***** Entries supplied

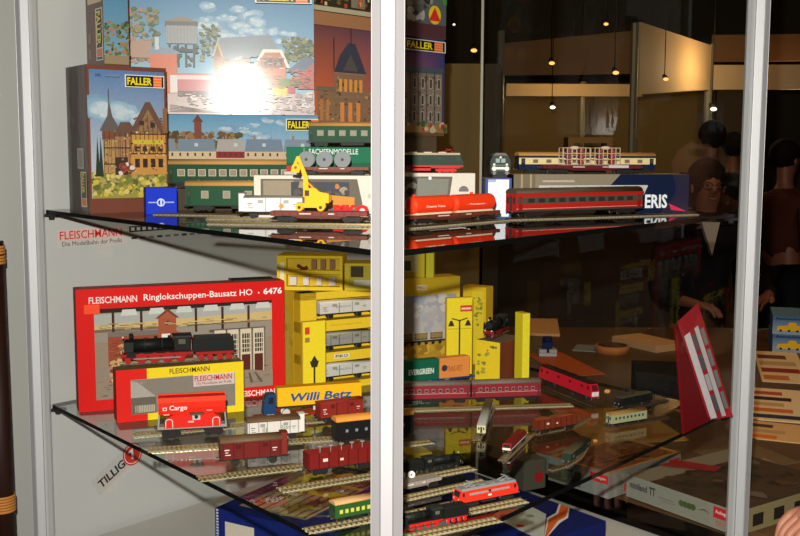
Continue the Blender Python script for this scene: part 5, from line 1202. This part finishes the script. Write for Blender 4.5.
t, Lx, Ly = slab('model_kit_box', 'small grey box with reddish lid behind the curved track', 'box', tpt(552, 456, .05), tpt(574, 447, .05), tpt(540, 448, .05), .05, (120,124,120), side=(120,124,120))
m = M().plane(Lx, abs(Ly), org=(0,0,.05), up=(0,1,0)); m.rect(0, 0, 1, 1, (140,60,46)); m.rect(.1, .1, .9, .4, (150,120,90)); m.build('printed_lid', t, 'card')
t, Lx, Ly = slab('model_kit_box', 'grey carton with red square between the small crimson locomotive and curved track', 'box', tpt(524, 462, .075), tpt(546, 458, .075), tpt(520, 450, .075), .075, (96,92,80))
m = M().plane(Lx, .075, x0=0); m.rect(.05, .02, .95, .98, (100,96,82)); m.rect(.5, .25, .9, .55, (196,40,36)); m.circ(.6, .75, .05, (190,40,36)); m.build('printed_front', t, 'card')
# dark transport case, papers and clutter
slab('transport_case', 'black transport case lying on the table behind the crimson diesel locomotive', 'case', tpt(636, 378, .10), tpt(686, 380, .10), tpt(634, 360, .10), .10, (22,20,18), mat='matt')
slab('paper_stack', 'left pale paper stack on the table behind the narrow tall yellow box', 'paper', tpt(520, 333, .012), tpt(560, 334, .012), tpt(524, 318, .012), .012, (226,170,110), mat='card')
slab('paper_stack', 'right pale paper stack beyond the black transport case', 'paper', tpt(612, 336, .03), tpt(656, 346, .03), tpt(598, 324, .03), .03, (214,164,110), mat='card')
c = tpt(612, 352); o = thing('round_tray', 'round brown tray with pale rim in front of the right paper stack', 'tray', (c, 0, .1), TZ)
m = M(); m.cyl((0,0,0), (0,0,.03), .07, (190,120,70), seg=24); m.build('rim', o, 'paint'); m = M(); m.cyl((0,0,.0301), (0,0,.031), .06, (70,34,16), seg=24); m.build('well', o, 'paint')
slab('pale_booklet', 'pale blue booklet lying left of the round brown tray', 'booklet', tpt(572, 350, .004), tpt(604, 352, .004), tpt(574, 344, .004), .004, (130,140,140))
slab('picture_sheet', 'orange-brown printed sheet behind the crimson diesel locomotive', 'leaflet', tpt(566, 376, .003), tpt(606, 374, .003), tpt(562, 352, .003), .003, (190,90,40))
slab('picture_sheet', 'small tan printed sheet right of the black transport case', 'leaflet', tpt(690, 416, .003), tpt(712, 414, .003), tpt(694, 408, .003), .003, (196,110,50))
slab('picture_sheet', 'large tan sheet on the table below the small pale green coach', 'leaflet', tpt(590, 444, .003), tpt(690, 440, .003), tpt(600, 408, .003), .003, (180,136,74))
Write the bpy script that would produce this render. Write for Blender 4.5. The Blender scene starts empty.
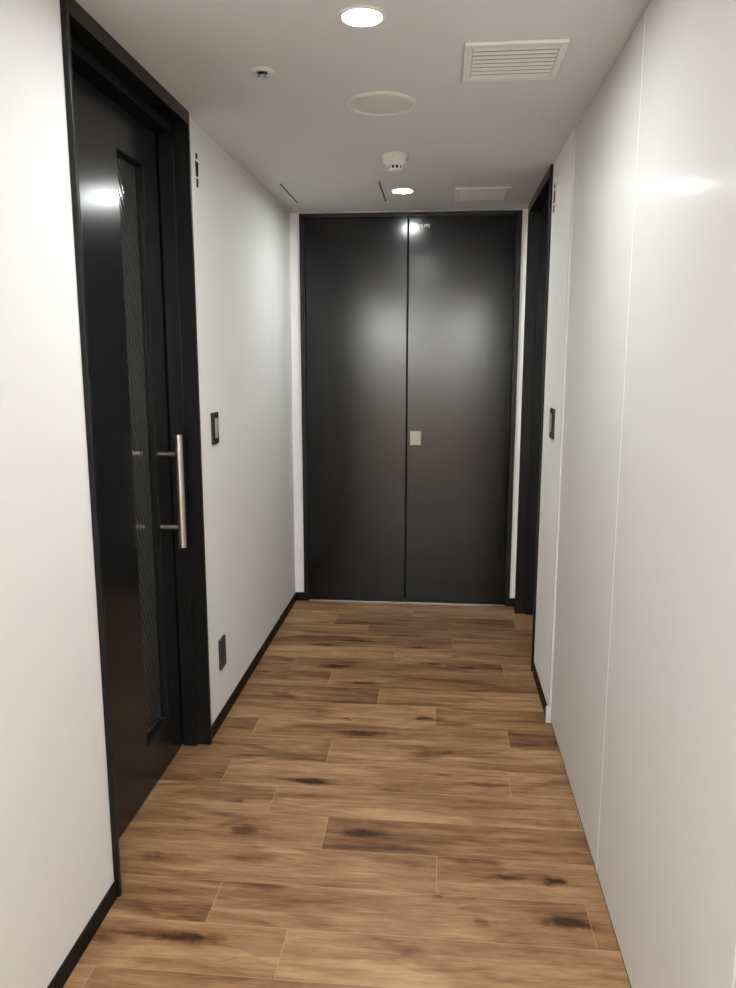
import bpy, bmesh, math, random
from mathutils import Vector, Matrix

random.seed(7)
S = bpy.context.scene
COL = S.collection

# ------------------------------------------------------------------ dimensions (metres)
H = 2.4            # ceiling height
XL = -0.9185       # left wall face
XR = 0.4841        # right wall face beyond the panels
XP = 0.4912        # face of the enamelled panels
D = 4.765          # back wall face
YB = -5.2          # wall behind the viewpoint
T = 0.2            # wall thickness
YL = -1.1          # where the corridor opens into the added, unseen lobby behind the viewpoint
GX0, GX1 = -2.6, 2.4   # side walls of the added lobby
EYE = 1.5373

# ------------------------------------------------------------------ materials
def nodes_of(name):
    m = bpy.data.materials.new(name)
    m.use_nodes = True
    nt = m.node_tree
    return m, nt, nt.nodes['Principled BSDF']


def N(nt, kind, **inp):
    n = nt.nodes.new(kind)
    for k, v in inp.items():
        if k in n.inputs:
            n.inputs[k].default_value = v
        else:
            setattr(n, k, v)
    return n


def math_node(nt, op, a, b=None, c=None, clamp=False):
    n = nt.nodes.new('ShaderNodeMath')
    n.operation = op
    n.use_clamp = clamp
    for i, v in enumerate((a, b, c)):
        if v is None:
            continue
        if isinstance(v, (int, float)):
            n.inputs[i].default_value = v
        else:
            nt.links.new(v, n.inputs[i])
    return n.outputs[0]


def plain(name, col, rough, metal=0.0, spec=0.5, bump=None, coat=0.0):
    """One colour with a little procedural surface unevenness: bump = (scale, strength, distance)."""
    m, nt, b = nodes_of(name)
    b.inputs['Base Color'].default_value = (*col, 1)
    b.inputs['Roughness'].default_value = rough
    b.inputs['Metallic'].default_value = metal
    b.inputs['Specular IOR Level'].default_value = spec
    b.inputs['Coat Weight'].default_value = coat
    tc = N(nt, 'ShaderNodeTexCoord')
    if bump:
        nz = N(nt, 'ShaderNodeTexNoise', Scale=bump[0], Detail=3.0, Roughness=0.6)
        nt.links.new(tc.outputs['Object'], nz.inputs['Vector'])
        bp = N(nt, 'ShaderNodeBump', Strength=bump[1], Distance=bump[2])
        nt.links.new(nz.outputs['Fac'], bp.inputs['Height'])
        nt.links.new(bp.outputs['Normal'], b.inputs['Normal'])
    return m


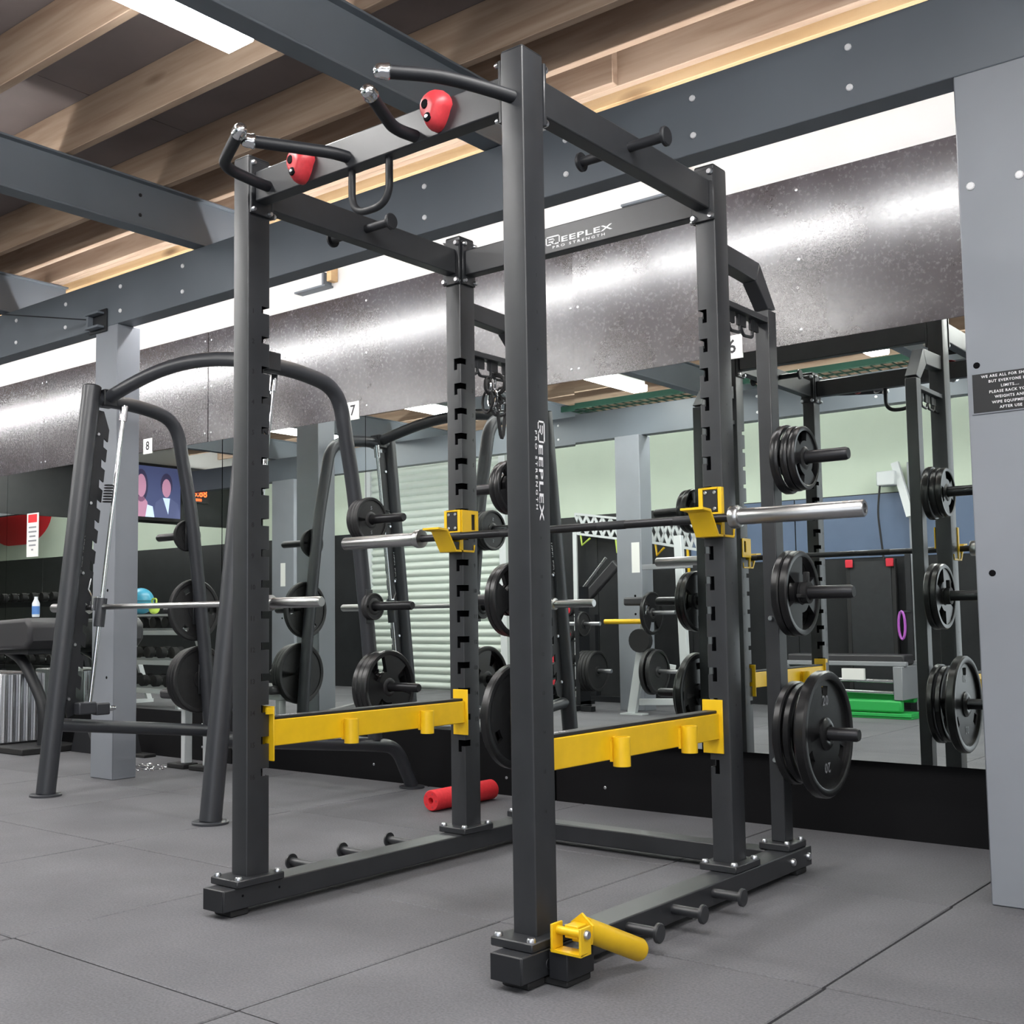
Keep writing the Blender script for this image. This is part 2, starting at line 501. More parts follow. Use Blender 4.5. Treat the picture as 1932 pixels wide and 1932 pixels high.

**********

§ **Task to carry out**: Only the lines from the one containing "Write the bpy" down to the one containing "return n.outputs[0]" should be copied, exactly and with both ends kept. Drop the pictures.

§ **Solution to this problem**:
Write the bpy script that would produce this render. Write for Blender 4.5. The Blender scene starts empty.
import bpy, bmesh, math, random
from mathutils import Vector, Matrix

random.seed(7)
S = bpy.context.scene
COL = S.collection

# ------------------------------------------------------------------ dimensions (metres)
H = 2.4            # ceiling height
XL = -0.9185       # left wall face
XR = 0.4841        # right wall face beyond the panels
XP = 0.4912        # face of the enamelled panels
D = 4.765          # back wall face
YB = -5.2          # wall behind the viewpoint
T = 0.2            # wall thickness
YL = -1.1          # where the corridor opens into the added, unseen lobby behind the viewpoint
GX0, GX1 = -2.6, 2.4   # side walls of the added lobby
EYE = 1.5373

# ------------------------------------------------------------------ materials
def nodes_of(name):
    m = bpy.data.materials.new(name)
    m.use_nodes = True
    nt = m.node_tree
    return m, nt, nt.nodes['Principled BSDF']


def N(nt, kind, **inp):
    n = nt.nodes.new(kind)
    for k, v in inp.items():
        if k in n.inputs:
            n.inputs[k].default_value = v
        else:
            setattr(n, k, v)
    return n


def math_node(nt, op, a, b=None, c=None, clamp=False):
    n = nt.nodes.new('ShaderNodeMath')
    n.operation = op
    n.use_clamp = clamp
    for i, v in enumerate((a, b, c)):
        if v is None:
            continue
        if isinstance(v, (int, float)):
            n.inputs[i].default_value = v
        else:
            nt.links.new(v, n.inputs[i])
    return n.outputs[0]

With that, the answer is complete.